Gubernator Illinois może zostać zmuszony do zapłacenia nawet 60 tysięcy dolarów jako podatku od bezpłatnych podróży samolotami stanowymi na trasie Chicago-Springfield.
Sugestie, że IRS może zainteresować się tą sprawą pojawiły się kilka dni temu. Blagojevich nazwał je "śmiesznymi" i zapewnił, że wszystkie loty na wspomnianej trasie podyktowane były względami służbowymi, natomiast ewentualny podatek naliczany może być w przypadku wykorzystania floty stanowej do celów prywatnych.
Część osób zaangażowanych w sprawę utrzymuje, że miejscem pracy gubernatora jest Springfield, w związku z czym każdorazowy lot do Chicago, a następnie powrót do stolicy Illinois traktować należy jako trasę prywatną. Według tej grupy podatnicy nie powinni ponosić finansowej odpowiedzialności za decyzję Blagojevicha o pozostaniu w Chicago, mimo, że w Springfield od lat znajduje się specjalny dom mieszkalny dla gubernatorów.
Jednak po stronie Blagojevicha stanęło wielu polityków i organizacji, włączając w to Illinois Department of Revenue.

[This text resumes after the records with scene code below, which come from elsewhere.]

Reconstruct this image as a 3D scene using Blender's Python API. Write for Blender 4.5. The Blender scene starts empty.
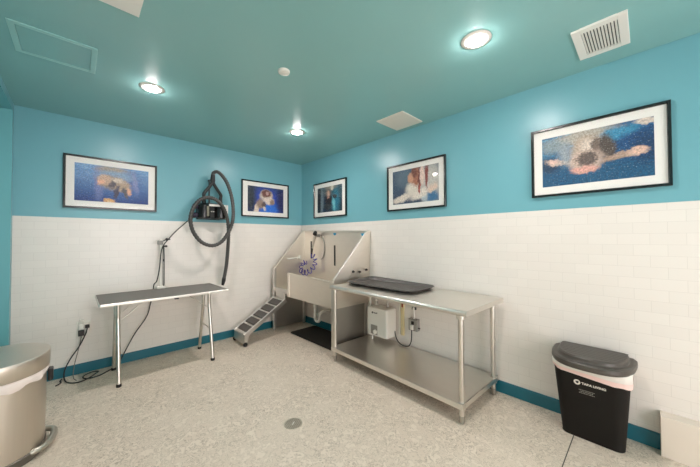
import bpy, bmesh, math, random
from mathutils import Vector, Matrix
random.seed(7)
R = math.radians
sc = bpy.context.scene
COL = sc.collection
PI = math.pi

# ------------------------------------------------------------------ materials
def srgb(r, g, b):
    f = lambda c: (c/255/12.92) if c/255 <= .04045 else ((c/255+.055)/1.055)**2.4
    return (f(r), f(g), f(b), 1)

def new_mat(name):
    m = bpy.data.materials.new(name); m.use_nodes = True
    nt = m.node_tree
    return m, nt, nt.nodes['Principled BSDF'], nt.nodes, nt.links

def mat(name, col, rough=.5, metal=0., noise=0., nscale=20., bump=0., bscale=60., coat=0., stretch=None, trans=0., emit=None, spec=None):
    m, nt, b, N, L = new_mat(name)
    b.inputs['Base Color'].default_value = col
    b.inputs['Roughness'].default_value = rough
    b.inputs['Metallic'].default_value = metal
    if coat: b.inputs['Coat Weight'].default_value = coat; b.inputs['Coat Roughness'].default_value = .08
    if spec is not None: b.inputs['Specular IOR Level'].default_value = spec
    if trans:
        b.inputs['Subsurface Weight'].default_value = trans
        b.inputs['Subsurface Radius'].default_value = (.02, .02, .02)
    if emit: b.inputs['Emission Color'].default_value = emit[0]; b.inputs['Emission Strength'].default_value = emit[1]
    if noise or bump:
        tc = N.new('ShaderNodeTexCoord'); mp = N.new('ShaderNodeMapping'); L.new(tc.outputs['Object'], mp.inputs['Vector'])
        if stretch: mp.inputs['Scale'].default_value = stretch
        if noise:
            n = N.new('ShaderNodeTexNoise'); n.inputs['Scale'].default_value = nscale; n.inputs['Detail'].default_value = 4
            L.new(mp.outputs[0], n.inputs['Vector'])
            mx = N.new('ShaderNodeMix'); mx.data_type = 'RGBA'
            mx.inputs['A'].default_value = tuple(c*(1-noise) for c in col[:3])+(1,)
            mx.inputs['B'].default_value = tuple(min(1, c*(1+noise)) for c in col[:3])+(1,)
            L.new(n.outputs['Fac'], mx.inputs['Factor']); L.new(mx.outputs['Result'], b.inputs['Base Color'])
            if metal:
                mr = N.new('ShaderNodeMapRange'); mr.inputs['To Min'].default_value = rough*.8; mr.inputs['To Max'].default_value = rough*1.25
                L.new(n.outputs['Fac'], mr.inputs['Value']); L.new(mr.outputs[0], b.inputs['Roughness'])
        if bump:
            n2 = N.new('ShaderNodeTexNoise'); n2.inputs['Scale'].default_value = bscale; n2.inputs['Detail'].default_value = 3
            L.new(mp.outputs[0], n2.inputs['Vector'])
            bp = N.new('ShaderNodeBump'); bp.inputs['Strength'].default_value = bump; bp.inputs['Distance'].default_value = .01
            L.new(n2.outputs['Fac'], bp.inputs['Height']); L.new(bp.outputs[0], b.inputs['Normal'])
    return m

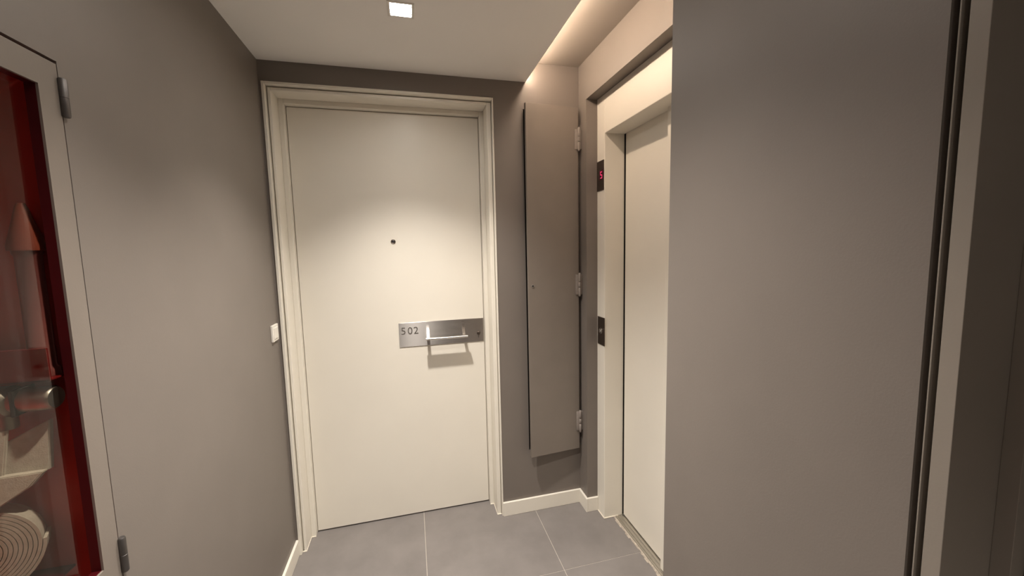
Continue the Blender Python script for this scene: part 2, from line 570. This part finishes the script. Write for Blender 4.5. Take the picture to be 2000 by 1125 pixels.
# floor indicator
fi = thing('floor_indicator', (FX, 1.842, 1.7975), 'small dark lift indicator plate glowing red number 5', 'indicator')
boxes('plate', [(FX - 0.003, FX, 1.7990, 1.8715, 1.7245, 1.8705)], M['dark_plate'], fi, bevel=0.0008)
scr = boxes('screen', [(FX - 0.0045, FX - 0.002, 1.8030, 1.8440, 1.7760, 1.8230)], M['screen'], fi, bevel=0.0006)
bm = bmesh.new()
# seven-segment 5 (as seen facing +X the reader's right is -Y)
W, H, T = 0.018, 0.032, 0.0030
cy, cz = 1.8210, 1.7995
segs = [(-W / 2, W / 2, H / 2 - T, H / 2), (-W / 2, -W / 2 + T, 0, H / 2), (-W / 2, W / 2, -T / 2, T / 2),
        (W / 2 - T, W / 2, -H / 2, 0), (-W / 2, W / 2, -H / 2, -H / 2 + T)]
for a0, a1, z0, z1 in segs:
    bm_box(bm, FX - 0.0052, FX - 0.0044, cy - a1, cy - a0, cz + z0, cz + z1)
o = link('digit', bm, M['led_red'], scr)
o['label'] = 'glowing red digit 5'

# call button plate
cb = thing('call_panel', (FX, 1.833, 1.01), 'dark lift call plate with one round button below the indicator', 'call panel')
boxes('plate', [(FX - 0.003, FX, 1.7890, 1.8640, 0.9395, 1.0850)], M['dark_plate'], cb, bevel=0.0008)
bm = bmesh.new()
bm_lathe(bm, [(0.0140, 0), (0.0155, 0.001), (0.0155, 0.003), (0.0140, 0.004), (0.0125, 0.003), (0.0125, 0)], 32, '-X', (FX - 0.003, 1.8240, 1.0140))
bt = link('button_ring', bm, M['steel_plain'], cb, True)
bm = bmesh.new()
bm_lathe(bm, [(0.0122, 0), (0.0122, 0.0022), (0.010, 0.003), (0, 0.0032)], 28, '-X', (FX - 0.003, 1.8240, 1.0140))
link('button', bm, M['dark_plate'], bt, True)
bm = bmesh.new()
mx = Matrix(((0, 0, -1, FX - 0.0060), (-1, 0, 0, 1.8240), (0, 1, 0, 1.0140), (0, 0, 0, 1)))
bm_prism(bm, [(0, 0.008), (-0.006, 0.001), (-0.002, 0.001), (-0.002, -0.007), (0.002, -0.007), (0.002, 0.001), (0.006, 0.001)], 0.0006, mx)
link('arrow', bm, M['white_plastic'], bt)

# ================================================================== CEILING DOWNLIGHT
def downlight(HY, label):
    dl = thing('downlight', (HX, HY, ZC), label, 'downlight', 'square ceiling downlights')
    boxes('trim', [
        (HX - HS - 0.006, HX - HS + 0.003, HY - HS - 0.006, HY + HS + 0.006, ZC - 0.0025, ZC + 0.012),
        (HX + HS - 0.003, HX + HS + 0.006, HY - HS - 0.006, HY + HS + 0.006, ZC - 0.0025, ZC + 0.012),
        (HX - HS + 0.003, HX + HS - 0.003, HY - HS - 0.006, HY - HS + 0.003, ZC - 0.0025, ZC + 0.012),
        (HX - HS + 0.003, HX + HS - 0.003, HY + HS - 0.003, HY + HS + 0.006, ZC - 0.0025, ZC + 0.012)], M['white_plastic'], dl, bevel=0.0008)
    boxes('lamp_glass', [(HX - HS + 0.003, HX + HS - 0.003, HY - HS + 0.003, HY + HS - 0.003, ZC + 0.008, ZC + 0.014)], M['lamp_lens'], dl)
    ld = bpy.data.lights.new('downlight_beam', 'SPOT')
    ld.shadow_soft_size = 0.028
    ld.spot_size = math.radians(LAMP_CONE)
    ld.spot_blend = 1.0
    ld.energy = LAMP_POWER
    ld.color = LAMP_COLOR
    lo = bpy.data.objects.new('downlight_beam', ld)
    C.objects.link(lo)
    lo.location = (HX, HY, ZC - 0.001)


downlight(HY, 'small square lit downlight in the ceiling nearest the apartment door')
downlight(HY2, 'small square lit downlight in the ceiling nearer the fire cabinet')
downlight(HY3, 'unseen square downlight added behind the viewer to brighten side frame and ceiling')

# ================================================================== COVE STRIP
cv = thing('led_strip', (XC, 1.39, ZC), 'warm light strip hidden along the dropped ceiling edge above lift', 'light strip')
for y in (0.9, 1.2, 1.5, 1.8):
    boxes('clip', [(XC, XC + 0.010, y, y + 0.02, 2.298, 2.302)], M['led_body'], cv)
bm = bmesh.new()
bm_lathe(bm, [(0.005, YN + 0.012), (0.0062, YN + 0.014), (0.0062, YB - 0.014), (0.005, YB - 0.012)], 16, 'Y', (XC + 0.0135, 0, 2.300))
link('light_tube', bm, M['led'], cv, True)

# ================================================================== LIGHT SWITCH
sw = thing('light_switch', (XL, 1.899, 1.1035), 'white square light switch on left wall beside the door frame', 'light switch')
boxes('plate', [(XL, XL + 0.009, 1.8630, 1.9350, 1.0670, 1.1390)], M['white_plastic'], sw, bevel=0.0018)
boxes('rocker', [(XL + 0.008, XL + 0.012, 1.8750, 1.9230, 1.0790, 1.1270)], M['white_plastic'], sw, bevel=0.001)

# ================================================================== FIRE CABINET in the left wall
fc = thing('fire_cabinet', (XL, 0.52, 0.79), 'recessed fire hose cabinet with grey framed glass door and red interior', 'cabinet')
cy0, cy1, cz0, cz1 = CAB
boxes('body', [
    (-0.895, -0.885, cy0 + 0.002, cy1 - 0.002, cz0 + 0.002, cz1 - 0.002),
    (-0.885, XL - 0.022, cy1 - 0.012, cy1 - 0.002, cz0 + 0.002, cz1 - 0.002),
    (-0.885, XL - 0.022, cy0 + 0.002, cy0 + 0.012, cz0 + 0.002, cz1 - 0.002),
    (-0.885, XL - 0.022, cy0 + 0.012, cy1 - 0.012, cz0 + 0.002, cz0 + 0.012),
    (-0.885, XL - 0.022, cy0 + 0.012, cy1 - 0.012, cz1 - 0.012, cz1 - 0.002)], M['red_side'], fc)
gy0, gy1, gz0, gz1 = 0.150, 0.8694, 0.8523, 1.7420
dy0, dy1, dz0, dz1 = cy0 + 0.003, 0.9115, 0.797, 1.7900
cdoor = boxes('door', [
    (XL - 0.003, XL + 0.001, gy1, dy1, dz0, dz1), (XL - 0.003, XL + 0.001, dy0, gy0, dz0, dz1),
    (XL - 0.003, XL + 0.001, gy0, gy1, dz0, gz0), (XL - 0.003, XL + 0.001, gy0, gy1, gz1, dz1)], M['cab_paint'], fc)
cdoor['label'] = 'grey painted metal door frame'
boxes('glazing_bead', [
    (XL - 0.0185, XL - 0.003, gy1, gy1 + 0.02, gz0, gz1), (XL - 0.0185, XL - 0.003, gy0 - 0.02, gy0, gz0, gz1),
    (XL - 0.0185, XL - 0.003, gy0 - 0.02, gy1 + 0.02, gz0 - 0.02, gz0), (XL - 0.0185, XL - 0.003, gy0 - 0.02, gy1 + 0.02, gz1, gz1 + 0.02)], M['red'], cdoor)
boxes('glass_pane', [(XL - 0.0215, XL - 0.0185, gy0 - 0.015, gy1 + 0.015, gz0 - 0.015, gz1 + 0.015)], M['glass'], cdoor)
for z0, z1 in ((1.6997, 1.7674), (0.8112, 0.8846)):
    bm = bmesh.new()
    bm_lathe(bm, [(0.0052, z0), (0.0066, z0 + 0.002), (0.0066, (z0 + z1) / 2 - 0.0006), (0.0058, (z0 + z1) / 2), (0.0066, (z0 + z1) / 2 + 0.0006), (0.0066, z1 - 0.002), (0.0052, z1)], 20, 'Z', (XL + 0.0045, 0.9150, 0))
    link('hinge', bm, M['dark_hinge'], fc, True)

# --- contents, standing inside the cabinet just behind the glass
YO = 0.890
# red shelf bracket across the side of the cabinet
sh = boxes('shelf', [(-0.884, -0.619, 0.848, 0.902, 1.2340, 1.2376), (-0.884, -0.619, 0.848, 0.852, 1.2340, 1.2925)], M['red_shelf'], fc, bevel=0.001)
sh['label'] = 'dark red shelf bracket'
nz = thing('hose_nozzle', (-0.647, 0.878, 1.2376), 'orange conical hose nozzle standing on the red shelf behind glass', 'nozzle')
bm = bmesh.new()
bm_lathe(bm, [(0.020, 1.2378), (0.020, 1.25), (0.0165, 1.255), (0.0165, 1.452), (0.019, 1.456), (0.019, 1.4615)], 28, 'Z', (-0.647, 0.878, 0))
link('barrel', bm, M['pink_red'], nz, True)
bm = bmesh.new()
bm_lathe(bm, [(0.0235, 1.4615), (0.0235, 1.470), (0.008, 1.535), (0.005, 1.543), (0.0, 1.5435)], 28, 'Z', (-0.647, 0.878, 0))
link('cone', bm, M['orange'], nz, True)

vl = thing('hose_valve', (-0.75, 0.868, 1.20), 'grey metal hose valve and pipe under the red shelf behind glass', 'valve')
bm = bmesh.new()
bm_lathe(bm, [(0.022, -0.884), (0.022, -0.72), (0.027, -0.715), (0.027, -0.690), (0.021, -0.685), (0.021, -0.632), (0.018, -0.628)], 28, 'X', (0, 0.868, 1.1990))
link('pipe', bm, M['grey_metal'], vl, True)
bm = bmesh.new()
bm_lathe(bm, [(0.014, 1.150), (0.014, 1.178), (0.012, 1.184)], 24, 'Z', (-0.702, 0.868, 0))
link('outlet', bm, M['grey_metal'], vl, True)
boxes('band', [(-0.678, -0.672, 0.8455, 0.8905, 1.176, 1.222)], M['black'], vl, bevel=0.001)

hs = thing('fire_hose', (-0.75, 0.87, 0.803), 'coiled white canvas fire hose with a folded end behind glass', 'hose')
my = Matrix(((1, 0, 0, 0), (0, 0, 1, 0), (0, 1, 0, 0), (0, 0, 0, 1)))


def hose_piece(name, pts, y0, thick):
    bm = bmesh.new()
    bm_prism(bm, pts, thick, Matrix.Translation((0, y0, 0)) @ my)
    bmesh.ops.bevel(bm, geom=list(bm.edges), offset=0.0015, segments=2, affect='EDGES')
    for v in bm.verts:
        v.co.y += (v.co.x + 0.650) * 0.55 + 0.006
    return link(name, bm, M['canvas'], hs)


hose_piece('hose_strip', [(-0.6505, 1.156), (-0.700, 1.128), (-0.710, 1.074), (-0.657, 1.063)], 0.872, 0.010)
hose_piece('hose_strip', [(-0.657, 1.066), (-0.710, 1.077), (-0.80, 1.045), (-0.83, 0.99), (-0.760, 0.998), (-0.705, 1.022), (-0.672, 1.045)], 0.858, 0.014)
hose_piece('hose_strip', [(-0.690, 1.152), (-0.712, 1.152), (-0.722, 1.07), (-0.700, 1.07)], 0.866, 0.006)
# rolled coil: a spiral of flat hose
cx, cz = -0.752, 0.940
n_turn, r0, r1 = 11, 0.018, 0.080
steps = 48 * n_turn
bm = bmesh.new()
prev = None
pitch = (r1 - r0) / n_turn
for i in range(steps + 1):
    a = 2 * math.pi * i / 48
    r = r0 + (r1 - r0) * i / steps
    rin, rout = r, r + pitch * 0.82
    ring = [bm.verts.new((cx + q * math.cos(a), yv, cz + q * math.sin(a))) for q, yv in ((rin, 0.851), (rout, 0.851), (rout, 0.891), (rin, 0.891))]
    if prev:
        for k in range(4):
            bm.faces.new((prev[k], prev[(k + 1) % 4], ring[(k + 1) % 4], ring[k]))
    else:
        bm.faces.new(ring)
    prev = ring
bm.faces.new(prev)
bmesh.ops.recalc_face_normals(bm, faces=bm.faces)
bm.transform(Matrix.Translation((cx, 0.842, 0)) @ Matrix.Rotation(math.radians(28), 4, 'Z') @ Matrix.Translation((-cx, -0.871, 0)))
link('hose_coil', bm, M['canvas'], hs, True)
boxes('hose_ledge', [(cx - 0.09, -0.66, 0.79, 0.9028, 0.850, 0.8545)], M['red'], fc, bevel=0.001)

# ================================================================== SIDE DOOR at the right edge
d3 = thing('door_3', (0.68, -0.15, 0), 'dim grey side door in a stepped frame at the far right', 'door', kind='structure')
boxes('door_frame', [
    (0.6150, 0.79, 0.3113, NY, 0, 2.183),
    (XC, 0.616, 0.3181, 0.3199, 0, 2.183),
    (XC, 0.79, 0.2938, 0.3113, 0, 2.183),
    (0.6820, 0.79, 0.2760, 0.2938, 0, 2.183),
    (XC, 0.79, -0.60, 0.2938, 2.155, 2.183),
    (0.6820, 0.79, -0.58, 0.2760, 2.135, 2.155),
    (XC, 0.79, -0.62, -0.60, 0, 2.183), (0.6820, 0.79, -0.60, -0.58, 0, 2.155)], M['side_frame'], d3, bevel=0.0006)
boxes('door_leaf', [(0.705, 0.745, -0.578, 0.2740, 0.007, 2.132)], M['side_frame'], d3, bevel=0.0015)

Stanowe biuro podatkowe przyznało, że gubernator od samego początku wybrał Chicago na centrum swej działalności i w związku z tym każdy lot do Springfield musi być traktowany jako nieopodatkowana podróż służbowa. Sprawą prawdopodobnie zajmie się niezależny ekspert podatkowy, który wkrótce wyda swoją opinię.
Loty gubernatora stanowymi samolotami kosztowały dotąd ok. 225 tys. dolarów. Jeśli okaże się, że należy je traktować jako prywatne połączenia, to o tyle właśnie wzrośnie dochód roczny Blagojevicha. Podatek od tej sumy może wynieść nawet 60 tys. dol. które trzeba będzie zapłacić do IRS.